Modeling and Analysis of Signal Integrity of High-Frequency Transmission Channel With Degraded Fuzz Button Connectors

• Published in: IEEE transactions on electromagnetic compatibility pp. 1 - 12
• Main Authors: Wang, Wenjia, Gao, Jinchun, Wang, Ziren, Zhang, Tianmeng, Wang, Chaoyi, Bilal, Hafiz Muhammad
• Format: Journal Article
• Language: English
• Published: IEEE 12.07.2024
• Subjects: Corrosion; Degradation; Degradation mechanism; equivalent circuit models; fuzz button connector; Impedance; Integrated circuit interconnections; Integrated circuit modeling; Printed circuits; Resistance; signal integrity
• ISSN: 0018-9375; 1558-187X
• DOI: 10.1109/TEMC.2024.3422076

Fuzz button connectors are extensively used in vertical interconnection for high-density integrated circuits.
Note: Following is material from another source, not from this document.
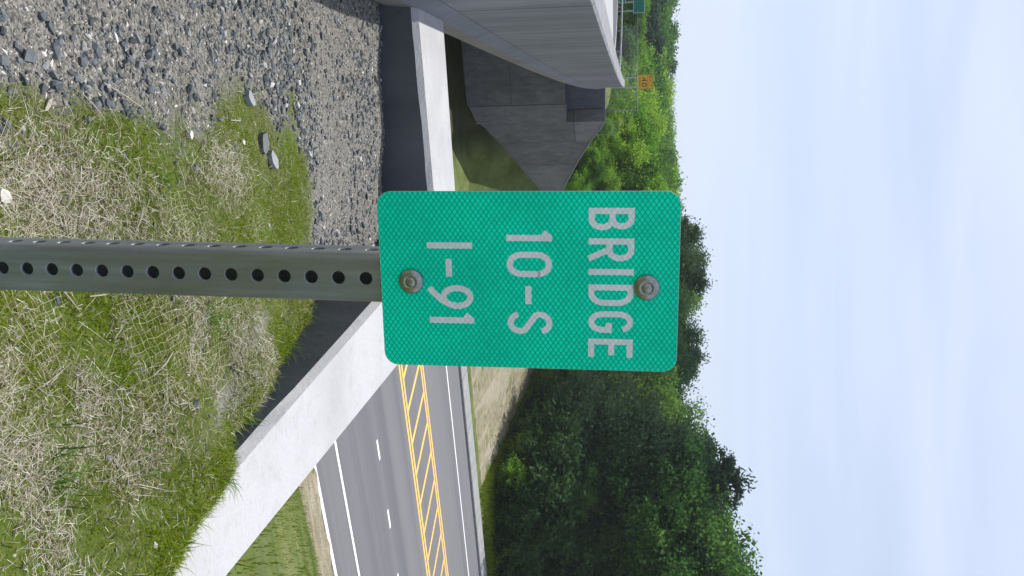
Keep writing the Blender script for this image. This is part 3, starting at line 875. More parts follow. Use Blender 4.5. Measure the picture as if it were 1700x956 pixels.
# the wood right of the sign: front row follows the skyline
G1 = 'trees of the wood right of the sign'
front = [  # across, distance, skyline level, kind
    (390, 78, 540, 'pine'), (428, 80, 528, 'dark'), (470, 78, 530, 'pine2'), (515, 76, 545, 'maple'), (556, 74, 538, 'dark'), (590, 72, 535, 'pine'), (622, 70, 545, 'dark'),
    (652, 66, 572, 'pine2'), (690, 64, 556, 'maple'), (716, 58, 535, 'maple'), (742, 54, 512, 'pine2'), (790, 52.5, 468, 'pine'), (835, 52.5, 496, 'dark'), (868, 51.5, 486, 'maple'), (905, 52, 462, 'maple'), (945, 51, 452, 'oak'),
    (990, 52, 455, 'oak'), (1035, 54, 450, 'pine'), (1085, 56, 455, 'dark')]
LBL = {'pine': 'dark feathery pine in the wood beyond the road', 'pine2': 'broad dark pine in the wood beyond the road', 'dark': 'dark green leafy tree in the wood beyond the road',
       'maple': 'mid green leafy tree in the wood beyond the road', 'bright': 'bright spring green tree among the dark pines beyond the road', 'oak': 'tall leafy tree at the lower edge of the picture beyond the road'}
NM = {'pine': 'pine_tree', 'pine2': 'pine_tree', 'far_pine': 'pine_tree'}
for U, d, V, k in front:
    if U > 700: d += 4
    x, y = at(U, d); z0 = ground_z(x, y)
    tree(NM.get(k, 'broadleaf_tree'), k, x, y, top_h(V, d) - z0, LBL[k], G1 + ', ' + k)
for row, (dd, lo) in enumerate(((6, 12), (13, 22))):
    for i in range(17):
        U = 385 + i * 42 + rt.uniform(-14, 14)
        d0 = np.interp(U, [385, 617, 700, 760, 800, 956, 1100], [80, 72, 64, 59.5, 57.5, 57.5, 61]) + dd + rt.uniform(-1.5, 1.5)
        V = np.interp(U, [390, 430, 600, 650, 700, 740, 790, 860, 945, 1100], [540, 535, 540, 575, 556, 520, 478, 492, 462, 460]) + lo + rt.uniform(0, 16)
        x, y = at(U, d0); k = rt.choice(['dark', 'pine', 'pine2', 'maple', 'dark'])
        tree(NM.get(k, 'broadleaf_tree'), k, x, y, top_h(V, d0) - ground_z(x, y), LBL[k].replace('in the wood beyond the road', 'in the wood behind the front row').replace('at the lower edge of the picture beyond the road', 'behind the front row').replace('among the dark pines beyond the road', 'behind the front row'), G1 + ', behind, ' + k)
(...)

However, fuzz buttons operating in harsh environments for extended periods are subject to degradation, which may directly affect the communication systems reliability. In this work, the specific effects of fuzz button degradation on its electrical properties are studied by theoretical and experimental analysis. The surface morphology and contact states of the metal wires inside the degraded samples are observed to analyze the degradation mechanism. The equivalent circuit models for the transmission channel with fuzz buttons before and after degradation are developed to evaluate signal reflection and transmission loss. The equivalent impedance networks of the fuzz button interconnections with slight and severe degradation levels are proposed and the corresponding parasitic electrical parameters of the equivalent impedance networks are also calculated and analyzed. Finally, fuzz buttons with different degradation levels are obtained by accelerated tests and the experiment tests are conducted to validate the equivalent circuit model results. The results of experimental test and equivalent circuit model are compared and show good agreement. The research results provide a better understanding of the electrical characteristics of degraded fuzz buttons and theoretical guidance for improving electronic system reliability.